For an expanded version of this text with more pointers see on the nLab at fiber bundles in physics.
Let me first answer your second questions about the physical intuition behind fiber bundles: Fiber bundles ( with compact structure groups) describe internal degrees of freedom such as spin and isospin just as manifolds describe translational degrees of freedom. For example, (a non-trivial fibre bundle is needed to describe the rotation of a neutral spinning particle in a magnetic field).
The main (historical) reason that fibre bundles are considered to be indispensable in physics is that they describe global properties of gauge fields. Soliton solutions such as instantons and monopoles are classified according to characteristic classes of fibre bundles. These solution are not only important in classical field theory but also in quantum field theory because of the dominance of the classical solutions in the path integral. Please see, for example, the following review by L. Boi (especially table 10.1 called the Wu-Yang dictionary explaining the gauge-field vs. fiber bundle terminology).
A gauge field being a connection on a fibre bundle is only described locally as a Lie algebra valued one form. Although this representation is used in the formulation of the various action functionals in quantum field theory, one must always remember that this formulation is only local.
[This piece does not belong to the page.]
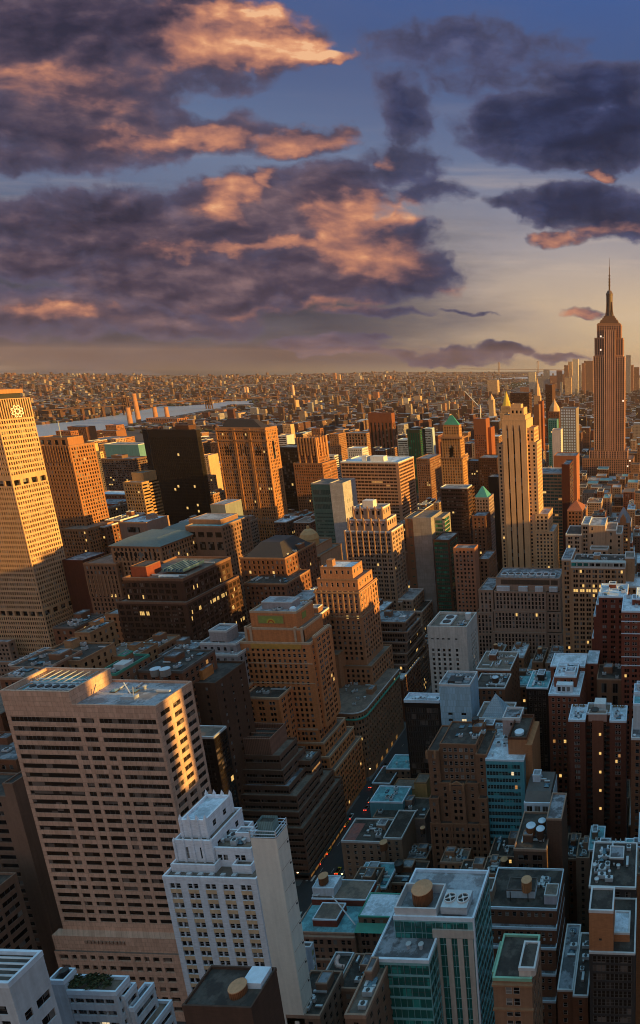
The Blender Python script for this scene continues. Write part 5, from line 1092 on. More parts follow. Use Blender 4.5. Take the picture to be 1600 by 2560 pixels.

This is a kind of short hand notation similar to the usage of coordinates in the description of particle actions on manifolds knowing that this description is only local on one chart and one must always remember that this description is only local.
Now, these topologically nontrivial solutions are not observed (yet?) in the standard model of particle physics, however as one of the founders of the quantum theory of gauge fields (Roman Jackiw) states, these effects and their consequences such as spin fractionalization are already observed in the laboratory in condensed matter systems.
However, this is not the whole story, because the theory of fibre bundles has found a multitude of applications in physics beyond the Yang-Mills theory:
First, they appear in geometrical theories of gravity, (frame bundles, spin connections). In fact a Dirac field cannot be coupled to gravity without the introduction of fibre bundles.
In geometric quantization, the physical states are sections of line bundles.
Anomalies can be formulated as obstructions to the existence of global sections in determinant bundles (related to WZW terms).
Fermions on curved spaces are described by sections of spinor bundles.
Moduli spaces of flat connections define quantizable manifolds with very interesting quantum theory. These flat connections are the classical solutions of the Chern-Simons theories.
Berry phases describe holonomies of connections on fiber bundles.
Higgs fields are described by sections of vector bundles.
Fibre bundles are nececessary in the description of classical flexible systems, this is known by "The gauge theory of the falling cat" by Richard Montgomery.
The geometry of space-time (background) contains lot of information about a given system but not all the information. The information not contained in this is the `internal' information. Symmetries are transformation that give no new information about the system hence they are the transformations that leave the equations invariant
Physics is described in terms of fields over some domain space. The domain space is usually something very geometric. The external symmetries are symmetries in the domain space which for a relativistic theory is the Minkowski space-time.
A symmetry of the system is studied in terms of variations to these fields. Let $\mathcal{F}(M,\mathcal{A})=\{\Phi^\alpha\}_{\alpha\in I}$ be the set of fields from with domain space $M$ and range $\mathcal{A}$. In case of quantum fields the range space $\mathcal{A}$ is the space of all operators over some relevant Hilbert space. An external variation is a variation in the domain $M$ of the field. If $\Phi\in \mathcal{F}$ is a field. An external variation of the field $\Phi$ is of the form, $$\Phi(\textbf{x})\to \Phi(\textbf{x}+\delta \textbf{x})$$ Let $\Gamma$ be a Lie group of external symmetries. Its action on the fields is given by the representation of the group $\Gamma$ on a relevant Hilbert space. If $\textbf{x}\to\Lambda \textbf{x}$ is a symmetry transformation of the domain space then the action of the corresponding transformation on the fields is given by $$\Phi(\textbf{x})\to \Phi(\Lambda \textbf{x})$$ If the transformation $\Lambda$ depends on the domain then it's called local transformation since the variation depends on the locality. If it does not depend on the locality then the transformation is called a global transformation. Transformations of the field that vary the field leaving the domain space unchanged are the internal variations. An internal variation is a variation in the range space $\mathcal{A}$. For a field $\Phi\in F$ an internal variation is of the form, $$\Phi(\textbf{x})\to \Phi(\textbf{x})+(\delta\Phi)(\textbf{x})$$ Suppose $\mathcal{G}$ is the Lie group of internal symmetries with its action on the range space $\mathcal{A}$ given by $r\to U\cdot r$. Then by letting $r=\Phi(\textbf{x})\in \mathcal{A}$ the corresponding action of the group $\mathcal{G}$ on the fields is given by, $$\Phi(\textbf{x})\mapsto U \cdot\Phi(\textbf{x})$$ If the group of transformations of $\mathcal{F}$ does not depend on the points in the domain then the group is called the global group of internal symmetries associated with $\mathcal{G}$. If the group depends on the location or the points of the domain $M$ they are called a local group of internal symmetries.
The purpose of a gauge theory is to geometrize such a situation. We need to integrate the Lie group of local internal symmetries into the theory such that at each point in the domain space one associates an element of the Lie group. To integrate a gauge symmetry group with the background space-time a bigger parent manifold is introduced. This parent manifold contains information about both the gauge group and the background. Such a geometric construct is the principal bundle. Hence mathematically gauge theory is the study of principal bundles.